▼
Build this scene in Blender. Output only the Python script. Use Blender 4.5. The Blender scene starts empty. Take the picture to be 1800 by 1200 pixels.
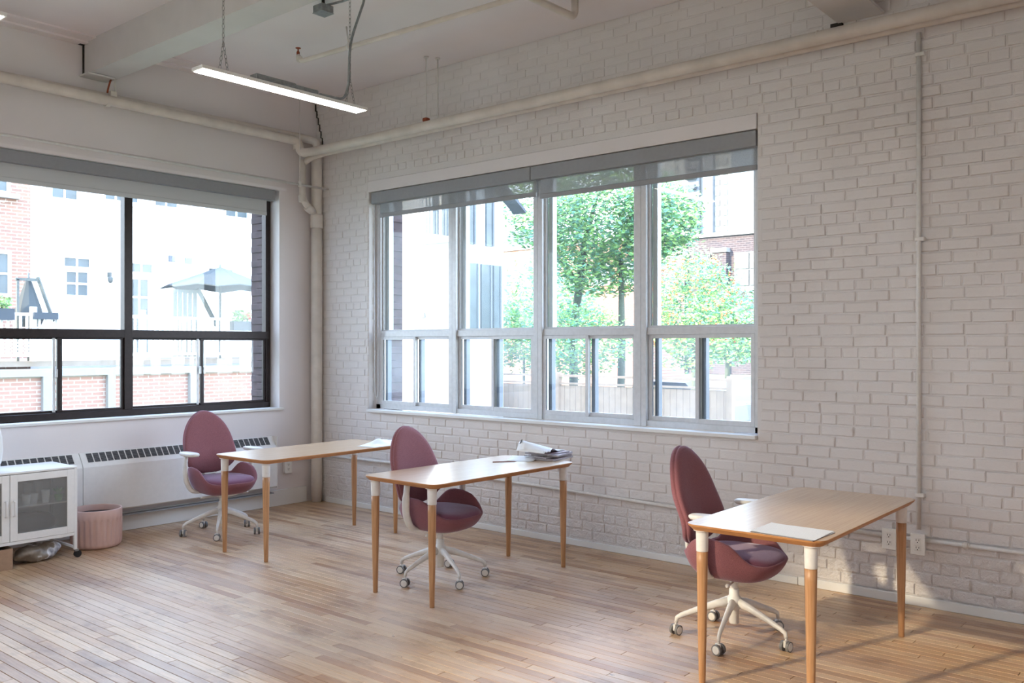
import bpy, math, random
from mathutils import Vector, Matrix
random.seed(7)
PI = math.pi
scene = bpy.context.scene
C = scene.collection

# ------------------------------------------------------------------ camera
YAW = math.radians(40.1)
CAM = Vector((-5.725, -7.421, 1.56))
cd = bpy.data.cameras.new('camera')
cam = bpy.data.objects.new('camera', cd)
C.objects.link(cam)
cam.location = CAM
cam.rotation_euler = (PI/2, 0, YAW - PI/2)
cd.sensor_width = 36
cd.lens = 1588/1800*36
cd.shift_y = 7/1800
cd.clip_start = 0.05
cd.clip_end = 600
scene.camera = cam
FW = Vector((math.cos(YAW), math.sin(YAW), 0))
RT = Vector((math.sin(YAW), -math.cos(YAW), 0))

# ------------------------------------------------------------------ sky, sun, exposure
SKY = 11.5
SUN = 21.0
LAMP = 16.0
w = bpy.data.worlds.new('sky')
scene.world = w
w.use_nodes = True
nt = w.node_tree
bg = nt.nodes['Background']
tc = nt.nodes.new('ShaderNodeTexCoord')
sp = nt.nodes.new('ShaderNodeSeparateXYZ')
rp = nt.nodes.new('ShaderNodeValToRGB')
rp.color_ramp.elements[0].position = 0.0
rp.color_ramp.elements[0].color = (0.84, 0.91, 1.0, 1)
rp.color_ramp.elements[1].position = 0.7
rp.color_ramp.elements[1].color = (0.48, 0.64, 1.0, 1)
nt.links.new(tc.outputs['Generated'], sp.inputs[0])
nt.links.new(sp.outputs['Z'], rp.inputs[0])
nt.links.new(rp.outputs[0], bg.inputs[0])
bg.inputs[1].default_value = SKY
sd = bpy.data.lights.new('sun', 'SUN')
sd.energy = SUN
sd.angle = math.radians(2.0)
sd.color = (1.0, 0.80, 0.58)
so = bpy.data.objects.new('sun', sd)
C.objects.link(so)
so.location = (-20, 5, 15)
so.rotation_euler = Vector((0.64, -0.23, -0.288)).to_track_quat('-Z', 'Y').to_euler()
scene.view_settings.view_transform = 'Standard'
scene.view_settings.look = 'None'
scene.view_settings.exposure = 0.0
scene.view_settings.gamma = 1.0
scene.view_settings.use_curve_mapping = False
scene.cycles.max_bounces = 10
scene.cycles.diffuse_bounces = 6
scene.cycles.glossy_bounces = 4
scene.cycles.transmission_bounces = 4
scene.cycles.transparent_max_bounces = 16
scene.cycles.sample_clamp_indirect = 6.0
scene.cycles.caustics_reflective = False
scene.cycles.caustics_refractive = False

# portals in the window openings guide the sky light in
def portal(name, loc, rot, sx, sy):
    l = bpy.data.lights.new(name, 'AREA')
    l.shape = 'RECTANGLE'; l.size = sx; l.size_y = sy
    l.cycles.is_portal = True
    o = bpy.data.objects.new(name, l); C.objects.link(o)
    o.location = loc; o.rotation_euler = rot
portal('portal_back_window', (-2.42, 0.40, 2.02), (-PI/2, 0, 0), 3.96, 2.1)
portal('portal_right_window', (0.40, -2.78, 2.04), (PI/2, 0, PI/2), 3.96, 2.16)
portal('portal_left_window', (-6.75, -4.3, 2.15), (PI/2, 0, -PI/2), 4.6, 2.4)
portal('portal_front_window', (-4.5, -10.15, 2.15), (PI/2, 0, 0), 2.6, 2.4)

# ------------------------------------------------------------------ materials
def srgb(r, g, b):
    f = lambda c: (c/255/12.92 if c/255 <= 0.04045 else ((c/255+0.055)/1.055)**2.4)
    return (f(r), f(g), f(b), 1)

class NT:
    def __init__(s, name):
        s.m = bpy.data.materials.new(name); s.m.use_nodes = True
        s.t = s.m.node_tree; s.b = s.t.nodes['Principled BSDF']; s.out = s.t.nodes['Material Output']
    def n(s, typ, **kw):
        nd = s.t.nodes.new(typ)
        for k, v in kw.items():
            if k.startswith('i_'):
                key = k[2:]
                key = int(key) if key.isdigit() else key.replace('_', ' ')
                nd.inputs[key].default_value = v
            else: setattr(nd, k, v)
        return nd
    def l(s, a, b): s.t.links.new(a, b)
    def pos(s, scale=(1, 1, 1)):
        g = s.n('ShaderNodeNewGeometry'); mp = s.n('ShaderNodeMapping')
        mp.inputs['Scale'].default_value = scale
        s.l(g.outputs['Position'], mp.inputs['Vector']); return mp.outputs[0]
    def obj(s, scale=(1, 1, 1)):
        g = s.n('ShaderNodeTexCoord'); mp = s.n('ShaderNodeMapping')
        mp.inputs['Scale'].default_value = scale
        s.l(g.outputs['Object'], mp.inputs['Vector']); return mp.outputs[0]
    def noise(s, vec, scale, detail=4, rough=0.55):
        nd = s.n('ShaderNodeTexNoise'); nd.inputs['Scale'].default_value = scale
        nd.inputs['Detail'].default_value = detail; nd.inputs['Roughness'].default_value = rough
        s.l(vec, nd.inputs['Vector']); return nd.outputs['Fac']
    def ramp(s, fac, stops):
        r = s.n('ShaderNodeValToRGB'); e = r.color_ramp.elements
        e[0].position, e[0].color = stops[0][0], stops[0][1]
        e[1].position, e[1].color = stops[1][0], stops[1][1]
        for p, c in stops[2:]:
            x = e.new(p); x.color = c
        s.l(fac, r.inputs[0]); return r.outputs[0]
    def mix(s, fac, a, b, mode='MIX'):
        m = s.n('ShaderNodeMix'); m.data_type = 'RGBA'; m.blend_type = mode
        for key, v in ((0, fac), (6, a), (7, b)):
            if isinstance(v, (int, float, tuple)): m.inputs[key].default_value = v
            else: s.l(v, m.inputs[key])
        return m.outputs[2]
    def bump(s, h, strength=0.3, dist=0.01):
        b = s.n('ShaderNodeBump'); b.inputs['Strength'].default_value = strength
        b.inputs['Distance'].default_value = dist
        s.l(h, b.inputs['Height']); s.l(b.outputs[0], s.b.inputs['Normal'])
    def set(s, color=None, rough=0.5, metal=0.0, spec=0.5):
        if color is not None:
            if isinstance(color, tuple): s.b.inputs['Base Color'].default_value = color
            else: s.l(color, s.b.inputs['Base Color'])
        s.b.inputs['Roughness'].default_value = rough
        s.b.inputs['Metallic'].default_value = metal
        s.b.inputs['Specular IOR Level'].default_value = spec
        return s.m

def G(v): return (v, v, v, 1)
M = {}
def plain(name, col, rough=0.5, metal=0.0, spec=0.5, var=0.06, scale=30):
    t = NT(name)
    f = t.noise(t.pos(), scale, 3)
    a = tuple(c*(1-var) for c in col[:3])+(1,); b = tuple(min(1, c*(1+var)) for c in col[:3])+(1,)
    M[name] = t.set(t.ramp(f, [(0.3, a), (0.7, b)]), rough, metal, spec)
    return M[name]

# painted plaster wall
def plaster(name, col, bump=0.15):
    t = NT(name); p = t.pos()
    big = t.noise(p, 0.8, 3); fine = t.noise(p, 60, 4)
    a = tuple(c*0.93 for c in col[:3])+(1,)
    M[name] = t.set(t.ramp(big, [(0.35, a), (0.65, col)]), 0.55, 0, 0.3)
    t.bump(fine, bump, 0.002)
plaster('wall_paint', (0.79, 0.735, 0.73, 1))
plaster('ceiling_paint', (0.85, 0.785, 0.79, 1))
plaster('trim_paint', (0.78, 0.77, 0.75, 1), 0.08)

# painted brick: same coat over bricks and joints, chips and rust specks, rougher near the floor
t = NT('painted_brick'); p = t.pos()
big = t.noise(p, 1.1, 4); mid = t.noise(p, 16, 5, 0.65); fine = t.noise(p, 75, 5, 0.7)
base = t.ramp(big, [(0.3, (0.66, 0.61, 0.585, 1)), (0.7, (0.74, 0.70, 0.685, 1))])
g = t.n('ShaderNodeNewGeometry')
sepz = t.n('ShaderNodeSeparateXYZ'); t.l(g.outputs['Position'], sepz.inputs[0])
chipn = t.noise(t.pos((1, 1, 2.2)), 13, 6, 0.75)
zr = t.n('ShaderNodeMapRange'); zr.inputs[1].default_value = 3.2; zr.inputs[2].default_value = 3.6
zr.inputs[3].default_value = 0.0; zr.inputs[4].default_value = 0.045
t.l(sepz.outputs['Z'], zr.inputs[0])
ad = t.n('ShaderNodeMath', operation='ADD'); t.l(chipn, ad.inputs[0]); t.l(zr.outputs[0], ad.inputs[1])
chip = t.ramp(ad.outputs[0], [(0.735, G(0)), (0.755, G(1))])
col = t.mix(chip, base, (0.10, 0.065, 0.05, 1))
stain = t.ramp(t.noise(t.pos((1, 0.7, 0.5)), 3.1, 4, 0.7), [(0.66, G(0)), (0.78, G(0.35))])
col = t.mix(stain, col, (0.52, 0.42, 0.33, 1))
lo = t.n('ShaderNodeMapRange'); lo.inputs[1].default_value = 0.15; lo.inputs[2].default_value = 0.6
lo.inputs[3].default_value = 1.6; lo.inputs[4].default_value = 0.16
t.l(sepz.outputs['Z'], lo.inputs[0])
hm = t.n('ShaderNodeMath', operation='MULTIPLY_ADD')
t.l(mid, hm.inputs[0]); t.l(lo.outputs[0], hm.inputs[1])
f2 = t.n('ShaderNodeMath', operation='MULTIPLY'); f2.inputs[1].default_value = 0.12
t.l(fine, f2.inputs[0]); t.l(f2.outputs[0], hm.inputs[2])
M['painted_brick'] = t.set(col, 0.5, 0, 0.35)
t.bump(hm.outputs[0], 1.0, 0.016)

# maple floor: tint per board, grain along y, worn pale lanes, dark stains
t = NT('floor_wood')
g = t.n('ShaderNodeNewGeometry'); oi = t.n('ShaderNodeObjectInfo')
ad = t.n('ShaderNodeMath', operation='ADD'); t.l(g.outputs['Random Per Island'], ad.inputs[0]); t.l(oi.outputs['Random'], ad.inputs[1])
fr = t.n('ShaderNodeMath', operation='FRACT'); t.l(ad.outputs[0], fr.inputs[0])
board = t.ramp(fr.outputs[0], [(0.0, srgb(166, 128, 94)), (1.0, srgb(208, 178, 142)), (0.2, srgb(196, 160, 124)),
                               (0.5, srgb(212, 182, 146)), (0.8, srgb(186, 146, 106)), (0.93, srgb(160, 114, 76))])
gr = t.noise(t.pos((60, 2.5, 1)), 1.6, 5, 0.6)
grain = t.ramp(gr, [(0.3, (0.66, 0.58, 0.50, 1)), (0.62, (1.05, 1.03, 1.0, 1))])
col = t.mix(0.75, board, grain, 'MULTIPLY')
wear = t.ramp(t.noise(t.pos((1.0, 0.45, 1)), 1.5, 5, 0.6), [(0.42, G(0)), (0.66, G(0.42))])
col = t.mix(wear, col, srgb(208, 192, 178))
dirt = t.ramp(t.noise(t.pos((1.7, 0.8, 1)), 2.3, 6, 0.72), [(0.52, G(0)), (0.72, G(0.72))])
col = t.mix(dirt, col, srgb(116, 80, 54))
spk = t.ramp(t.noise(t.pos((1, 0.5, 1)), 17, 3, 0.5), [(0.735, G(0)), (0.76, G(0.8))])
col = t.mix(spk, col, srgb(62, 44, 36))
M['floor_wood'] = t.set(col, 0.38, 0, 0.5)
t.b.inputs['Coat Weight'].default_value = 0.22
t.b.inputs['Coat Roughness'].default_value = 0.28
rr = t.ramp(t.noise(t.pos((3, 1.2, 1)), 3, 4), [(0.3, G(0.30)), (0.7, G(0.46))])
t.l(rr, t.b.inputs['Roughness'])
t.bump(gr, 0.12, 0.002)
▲
EXERCISE BRIEF
Leave out the pictures and repeat exactly the lines from the start of the material through the line that contains "C = scene.collection", both included.

RESULT OF THE TASK
Build this scene in Blender. Output only the Python script. Use Blender 4.5. The Blender scene starts empty. Take the picture to be 1800 by 1200 pixels.
import bpy, math, random
from mathutils import Vector, Matrix
random.seed(7)
PI = math.pi
scene = bpy.context.scene
C = scene.collection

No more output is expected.